貧困問題をビジネスで解決しようというMomentumは上昇し続け、Base of Pyramidという言葉は日本人でも多くの方々が聞いたことがあると思います。

一方、BoPに対する批判の声も聞こえます。貧困層でビジネスをやることは、貧困を悪化させているのではないのか。よく聞かれるのが「Are BoP ventures good or bad for the poor?」という質問です。
しかし、人口問題も含め大きな問題に直面している中で、私たちが考える必要があることは
「How can BoP ventures work better for the poor?」ということだと、教授は強くおっしゃっていました。

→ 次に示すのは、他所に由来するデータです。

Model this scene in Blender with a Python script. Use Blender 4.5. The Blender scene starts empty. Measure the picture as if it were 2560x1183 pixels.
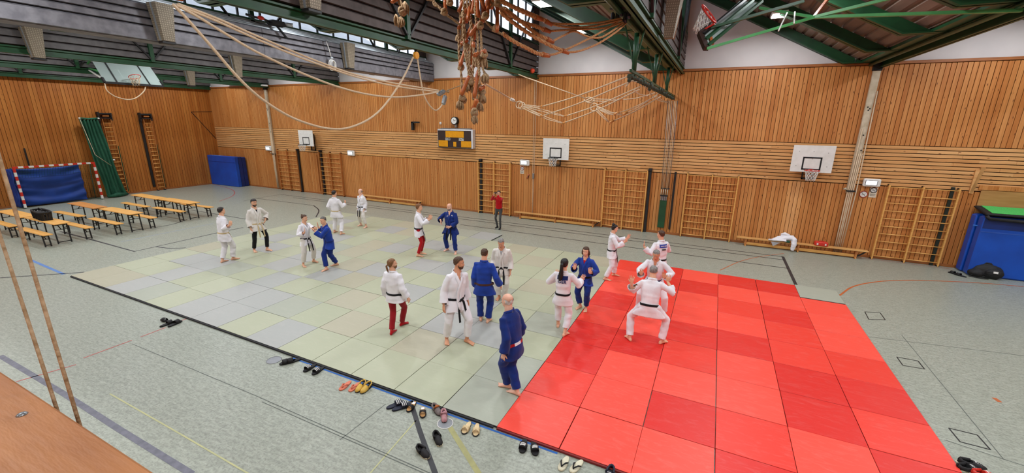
import bpy, bmesh, math, random
import numpy as np
from mathutils import Vector, Matrix
from mathutils.bvhtree import BVHTree
SC = bpy.context.scene
COL = SC.collection
R = math.radians
random.seed(7)

# ------------------------------------------------------------------ camera, world, lights, exposure
CAM = Vector((2.4942, -4.7616, 4.5155))
FPX, CX, CY = 1047.03, 1280.0, 591.5
YAW, PITCH, ROLL = R(25.5393), R(-15.3962), R(0.6932)
_f = Vector((-math.sin(YAW) * math.cos(PITCH), math.cos(YAW) * math.cos(PITCH), math.sin(PITCH)))
_r0 = Vector((math.cos(YAW), math.sin(YAW), 0))
_u0 = _r0.cross(_f)
_r = _r0 * math.cos(ROLL) + _u0 * math.sin(ROLL)
_u = -_r0 * math.sin(ROLL) + _u0 * math.cos(ROLL)
cd = bpy.data.cameras.new('camera')
cam = bpy.data.objects.new('camera', cd)
COL.objects.link(cam)
cd.sensor_fit = 'HORIZONTAL'
cd.sensor_width = 36
cd.lens = FPX / 2560 * 36
cd.clip_start = 0.05
m = Matrix((_r, _u, -_f)).transposed().to_4x4()
m.translation = CAM
cam.matrix_world = m
SC.camera = cam

W = bpy.data.worlds.new('sky')
SC.world = W
W.use_nodes = True
wn = W.node_tree.nodes
bg = wn['Background']
bg.inputs['Color'].default_value = (0.80, 0.88, 1.0, 1)
bg.inputs['Strength'].default_value = 1.5
SC.view_settings.view_transform = 'Standard'
SC.view_settings.look = 'None'
SC.view_settings.gamma = 1
SC.view_settings.use_curve_mapping = False
SC.view_settings.exposure = 0.05
SC.cycles.max_bounces = 6
SC.cycles.diffuse_bounces = 4
SC.cycles.glossy_bounces = 3
SC.cycles.transmission_bounces = 4
SC.cycles.transparent_max_bounces = 12
SC.cycles.caustics_reflective = False
SC.cycles.caustics_refractive = False
SC.cycles.sample_clamp_indirect = 6
LAMP_W = 118.0      # watts of one gym luminaire
LAMP_C = (0.93, 0.965, 1.0)

# ------------------------------------------------------------------ survey: points of the photograph on known planes of the hall
def ray(x, y):
    return _f + _r * ((x - CX) / FPX) - _u * ((y - CY) / FPX)
def fl(x, y, z=0.0):
    d = ray(x, y); t = (z - CAM.z) / d.z
    return CAM + d * t
def onY(x, y, Y):
    d = ray(x, y); t = (Y - CAM.y) / d.y
    return CAM + d * t
def onX(x, y, X):
    d = ray(x, y); t = (X - CAM.x) / d.x
    return CAM + d * t
def atd(x, y, z):
    return CAM + ray(x, y) * z
def depth(p):
    return (Vector(p) - CAM).dot(_f)

# ------------------------------------------------------------------ mesh builder
def V(*a):
    if not a: return Vector((0, 0, 0))
    return Vector(a[0]) if len(a) == 1 else Vector(a)
def basis(d, up=(0, 0, 1)):
    d = Vector(d).normalized(); up = Vector(up)
    if abs(d.dot(up)) > .98: up = Vector((1, 0, 0))
    a = up.cross(d).normalized()
    return a, d.cross(a)
class MB:
    def __init__(s): s.v = []; s.f = []; s.m = []; s.s = []
    def add(s, vs, fs, mi=0, sm=False):
        o = len(s.v); s.v += [tuple(q) for q in vs]
        for f in fs:
            s.f.append(tuple(i + o for i in f)); s.m.append(mi); s.s.append(sm)
        return s
    def box(s, c, size, rot=None, mi=0, bev=0):
        hx, hy, hz = size[0] / 2, size[1] / 2, size[2] / 2
        c = Vector(c)
        if bev:
            b = min(bev, hx * .9, hy * .9, hz * .9)
            ps = []
            for (z, k) in ((-hz, b), (-hz + b, 0), (hz - b, 0), (hz, b)):
                x, y = hx - k, hy - k
                e = b * .6
                ps.append([(x, -y + e, z), (x, y - e, z), (x - e, y, z), (-x + e, y, z), (-x, y - e, z), (-x, -y + e, z), (-x + e, -y, z), (x - e, -y, z)])
            vs = [Vector(p) for r_ in ps for p in r_]
            fs = [tuple(range(7, -1, -1)), tuple(range(24, 32))]
            for j in range(3):
                for i in range(8):
                    a = j * 8 + i; n = j * 8 + (i + 1) % 8
                    fs.append((a, n, n + 8, a + 8))
        else:
            vs = [Vector((x, y, z)) for z in (-hz, hz) for (x, y) in ((-hx, -hy), (hx, -hy), (hx, hy), (-hx, hy))]
            fs = [(3, 2, 1, 0), (4, 5, 6, 7), (0, 1, 5, 4), (1, 2, 6, 5), (2, 3, 7, 6), (3, 0, 4, 7)]
        if rot is not None: vs = [rot @ q for q in vs]
        return s.add([q + c for q in vs], fs, mi)
    def bar(s, p0, p1, w, h, mi=0, up=(0, 0, 1), bev=0):
        p0, p1 = Vector(p0), Vector(p1); d = p1 - p0
        a, b = basis(d, up)
        M = Matrix((d.normalized(), a, b)).transposed()
        return s.box((p0 + p1) / 2, (d.length, w, h), M, mi, bev)
    def loft(s, rings, mi=0, sm=True, cap=True, closed=False):
        n = len(rings[0]); o = len(s.v)
        for r_ in rings: s.v += [tuple(q) for q in r_]
        k = len(rings)
        for j in range(k if closed else k - 1):
            j2 = (j + 1) % k
            for i in range(n):
                i2 = (i + 1) % n
                s.f.append((o + j * n + i, o + j * n + i2, o + j2 * n + i2, o + j2 * n + i)); s.m.append(mi); s.s.append(sm)
        if cap and not closed:
            s.f.append(tuple(o + i for i in range(n - 1, -1, -1))); s.m.append(mi); s.s.append(False)
            s.f.append(tuple(o + (k - 1) * n + i for i in range(n))); s.m.append(mi); s.s.append(False)
        return s
    def tube(s, pts, r, n=8, mi=0, closed=False, cap=True, flat=1.0, up=(0, 0, 1), sm=True):
        pts = [Vector(p) for p in pts]; k = len(pts); rings = []
        a = None
        for i, p in enumerate(pts):
            if closed: d = pts[(i + 1) % k] - pts[i - 1]
            else: d = pts[min(i + 1, k - 1)] - pts[max(i - 1, 0)]
            if d.length < 1e-9: d = Vector((0, 0, 1))
            d.normalize()
            if a is None: a, b = basis(d, up)
            else:
                a = a - d * a.dot(d)
                a = a.normalized() if a.length > 1e-6 else basis(d, up)[0]
                b = d.cross(a)
            rr = r[i] if isinstance(r, (list, tuple)) else r
            rings.append([p + a * (rr * math.cos(t)) + b * (rr * flat * math.sin(t)) for t in [2 * math.pi * q / n for q in range(n)]])
        return s.loft(rings, mi, sm, cap, closed)
    def cyl(s, p0, p1, r0, r1=None, n=12, mi=0):
        return s.tube([p0, p1], [r0, r0 if r1 is None else r1], n, mi)
    def ell(s, c, rad, n=10, k=7, mi=0, rot=None):
        c = Vector(c); rings = []
        for j in range(k):
            t = math.pi * (j + .35) / (k - .3) ; z = -math.cos(t); q = math.sin(t)
            rg = []
            for i in range(n):
                a = 2 * math.pi * i / n
                p = Vector((rad[0] * q * math.cos(a), rad[1] * q * math.sin(a), rad[2] * z))
                if rot is not None: p = rot @ p
                rg.append(p + c)
            rings.append(rg)
        return s.loft(rings, mi)
    def ribbon(s, pts, w, nrm=(0, 0, 1), th=0.0, mi=0, sm=False):
        pts = [Vector(p) for p in pts]; L = []; k = len(pts)
        for i, p in enumerate(pts):
            d = (pts[min(i + 1, k - 1)] - pts[max(i - 1, 0)])
            nn = Vector(nrm[i]) if isinstance(nrm, list) else Vector(nrm)
            sd = nn.cross(d).normalized() * (w[i] if isinstance(w, list) else w) / 2
            nn = nn.normalized() * th
            L.append([p - sd, p + sd, p + sd + nn, p - sd + nn])
        if th: return s.loft(L, mi, sm)
        o = len(s.v)
        for q in L: s.v += [tuple(q[0]), tuple(q[1])]
        for i in range(k - 1):
            s.f.append((o + 2 * i, o + 2 * i + 1, o + 2 * i + 3, o + 2 * i + 2)); s.m.append(mi); s.s.append(sm)
        return s
    def prism(s, outline, axis, depth_, mi=0, sm=False):
        a = [Vector(p) for p in outline]; d = Vector(axis).normalized() * depth_
        n = len(a)
        return s.add(a + [p + d for p in a], [tuple(range(n - 1, -1, -1)), tuple(range(n, 2 * n))] + [(i, (i + 1) % n, n + (i + 1) % n, n + i) for i in range(n)], mi, sm)
    def mesh(s, name, mats):
        me = bpy.data.meshes.new(name)
        me.from_pydata(s.v, [], s.f)
        for q in (mats if isinstance(mats, (list, tuple)) else [mats]): me.materials.append(q)
        me.polygons.foreach_set('material_index', s.m)
        me.polygons.foreach_set('use_smooth', s.s)
        me.update()
        return me
    def build(s, name, mats, parent=None, fix=True):
        me = s.mesh(name, mats)
        if fix:
            bm = bmesh.new(); bm.from_mesh(me); bmesh.ops.recalc_face_normals(bm, faces=bm.faces); bm.to_mesh(me); bm.free()
        return link(name, me, parent)
def link(name, me, parent=None):
    o = bpy.data.objects.new(name, me); COL.objects.link(o)
    if parent is not None: o.parent = parent
    return o
def tag(o, label, cat, group=None, kind=None):
    if label: o['label'] = label
    if cat: o['category'] = cat
    if group: o['group'] = group
    if kind: o['kind'] = kind
    return o
def thing(name, label, cat, loc=(0, 0, 0), rz=0, group=None):
    o = bpy.data.objects.new(name, None); COL.objects.link(o)
    o.empty_display_size = .1
    o.location = loc; o.rotation_euler = (0, 0, rz)
    return tag(o, label, cat, group)
def struct(o):
    o['kind'] = 'structure'; return o
def dup(root, loc, rz=0, label=None, parent=None):
    c = root.copy(); COL.objects.link(c)
    if parent is None:
        c.location = loc; c.rotation_euler = (0, 0, rz)
        if label: c['label'] = label
    else: c.parent = parent
    for ch in list(root.children): dup(ch, None, parent=c)
    return c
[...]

MBAでは起業のアイディアを出すときはいつも聞かれます。「How do yo make money?」
事業をやっていく上でもちろん大事です。ですが、なにか私にはこれがしっくりきません。
私にとってもっと大切なのは「How do you create new innovation?」だと思います。

授業のなかで、実際に事業を行っているSustainable HarvestのPresident and FounderであるDavid Griswold氏や、VisionSpringのCOOであるPeter Eliassen氏を招いてお話を聞きくなかで、BoPに携わる方々は本当にInnovativeな事業をやっていると思いました。

自分に落とし込んで考えてみると、多国籍企業で事業を進めていく上では、売上や利益を出していくことは最も大事です。自分がその中の一員であり、ある程度大きな企業で働き、高い授業料を出してもらって勉強していることに責任を感じるとともに戸惑いも感じます。しかし私は、大きな事業を世界中で動かしている国際企業こそ、社会的に価値のある商品やサービスを生み出していく必要や責任があると心から思っています。簡単なことではないですが、このBoPの授業をもとに少しずつ具現化していきたいと思います。

Rossでは毎年BoPサミットという大きなConferenceが開催され、世界中から200名を越えるBoPに関係する方々が一堂に会します。http://www.bop2013.org/
Rossではこのような貴重な、考えさせられる機会にも参加しやすい環境が整っています。